Do you have any other advice?
Always be wary of potential scams. Any person or company offering a solution that sounds overly optimistic may be trying to take advantage of you during your time of financial troubles. Some warning signals of a scammer include anyone who charges a fee before any services are completed.

Do I have to deal with the bank throughout the Short Sale process?
As your agent, we take on the task of communicating and negotiating with your lender relieving you of that stress and burden.

What will be the effects on my future loans?
For most mortgage lenders you will not be asked to declare or be questioned regarding a short sale on any standard loan application (1003). In regards to foreclosure, you will be asked on any future standard loan application (1003) if you have had a property foreclosed in the last seven years, therefore affecting your rate. Fannie Mae backed mortgages will be available to you following a short sale after two years. Fannie Mae backed mortgages will not be available to you for at least five years if you have lost your home due to a foreclosure. 

What are the implications to my credit score?
Following a successful short sale your mortgage will be reported on your credit score as either paid or negotiated, lowering your score as little as 50 points and affecting you for only 12 to 18 months. After a foreclosure, however, your credit score can lower as much as 300 and usually at a minimum of 250 points and affects your score for over three years.

I am in the foreclosure process, should I stay in my home or leave?
You should contact your attorney to determine the best course of action. Abandoning your property may have severe negative consequences on your qualification for assistance.
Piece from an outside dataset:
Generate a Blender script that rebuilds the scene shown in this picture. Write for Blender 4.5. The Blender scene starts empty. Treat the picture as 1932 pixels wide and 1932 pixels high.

How does a short sale versus a foreclosure affect the deficiency judgment?
If your short sale is handled successfully, the lender may give up the right to pursue a deficiency judgment against you. If the lender does pursue a deficiency judgment against you after a successful short sale, the amount will be considerably lower because your home was sold at a price closer to market value than that of an REO (Real Estate-Owned) sale. In all foreclosures, with the exception of those states without deficiency, the bank has the right to file a deficiency judgment against you. Since your foreclosed home will have to go through the REO process if not sold at auction for a lower sales price, this results in a higher deficiency judgment against you.

Who decides if my home should undergo a foreclosure or a short sale?
In both short sales and foreclosure, the decision is made by your mortgage lender. The most important aspects to getting a lender to agree to a short sale, and saving you the more damaging credit implications of a foreclosure, is to prove that you have no other way to pay the mortgage and that the amount received from a short sale is the fair price of the market. Lenders who believe they can receive more by taking possession of the home in a foreclosure and selling it themselves will not agree to a short sale.